Saturday, October 1, 2016

Commuters, tree huggers applauding big gasoline-tax hike

North Dean Street in Englewood on a drizzly Friday afternoon. Drivers of hybrid and all-electric cars pay no attention to the price of gasoline, and won't flinch when the state's motor fuels tax goes up by 23 cents a gallon as early as next week.


By VICTOR E. SASSON
EDITOR

Governor Christie insisted on cutting taxes for the wealthy before he agreed to a 23-cents-per-gallon hike in the gas tax to fund road and rail improvements.

In the past few years, Christie has vetoed or threatened to veto raising the gas tax for the first time since 1988, as well as put the kibosh on a tax surcharge on millionaires.

It's no surprise that "most New Jersey residents oppose an increase in the gas tax," as The Record reports today, given the crushing burden of property taxes and Christie's failure to lower them (A-7).

But while most drivers are cursing the gas-tax hike, they reserve the right to sound off about the lousy roads they are stuck with and to offer no other solution.

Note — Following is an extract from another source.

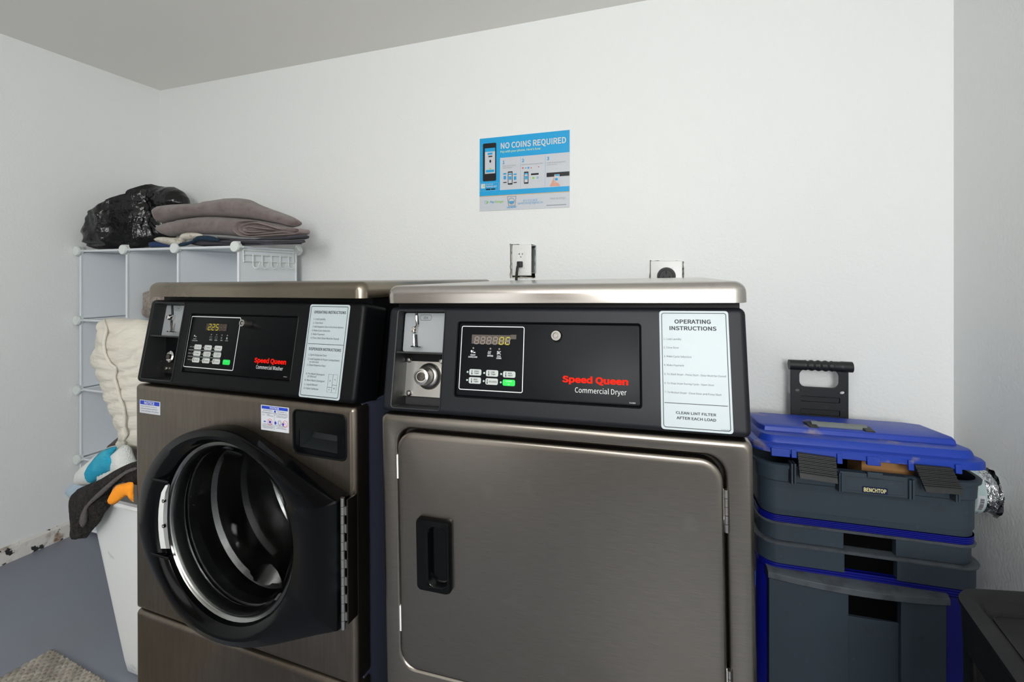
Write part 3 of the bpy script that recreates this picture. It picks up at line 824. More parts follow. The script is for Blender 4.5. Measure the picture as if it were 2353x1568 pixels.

Drivers of hybrid and all-electric cars just shrug at higher prices for gasoline, hoping the new tax will slow the sale of gas-guzzling SUVs and cut deaths from auto emissions. 

No compromise

The GOP thug dominates this week's other big stories:

The crash of an NJ Transit train in Hoboken, and continuing testimony by the government's star witness in the Bridgegate trial -- Christie crony and confidant David Wildstein (A-1, A-6, A-7, L-1 and L-6).

Today, The Record's bumbling editors finally publish two stories that should have been in the paper on Friday, the day after a Bergen County train failed to slow, crashed into the platform and nearly broke through the waiting-room wall at the historic Hoboken Terminal.

The first is a profile of Fabiola Bittar de Kroon, 34, a Hoboken wife and mother who was killed on a platform by falling debris (A-1).

The second details how Christie slashed state aid to NJ Transit, forcing fare hikes, service cuts and the cancellation of work on an automatic braking system that could have prevented Thursday morning's tragedy.

Minimum wage

In addition to repeatedly vetoing higher taxes on millionaires, Christie killed a bill that would have raised the minimum wage in New Jersey to $15 an hour by 2021.

Today, The Record reports the state minimum will rise to $8.44 and hour from $8.38, "based on a small uptick in the consumer price index" (A-8).

Local news?

Four reporters were assigned to cover the delays faced by NJ Transit commuters whose trains only went as far as Secaucus on Friday (L-1).

And on L-6, Road Warrior John Cichowski wastes commuters' time by covering a public-relations tour by Dennis Martin, the interim executive director of NJ Transit.  

In the 13 years Cichowski has written the Road Warrior column, he has largely ignored mass transit commuters in favor of drivers.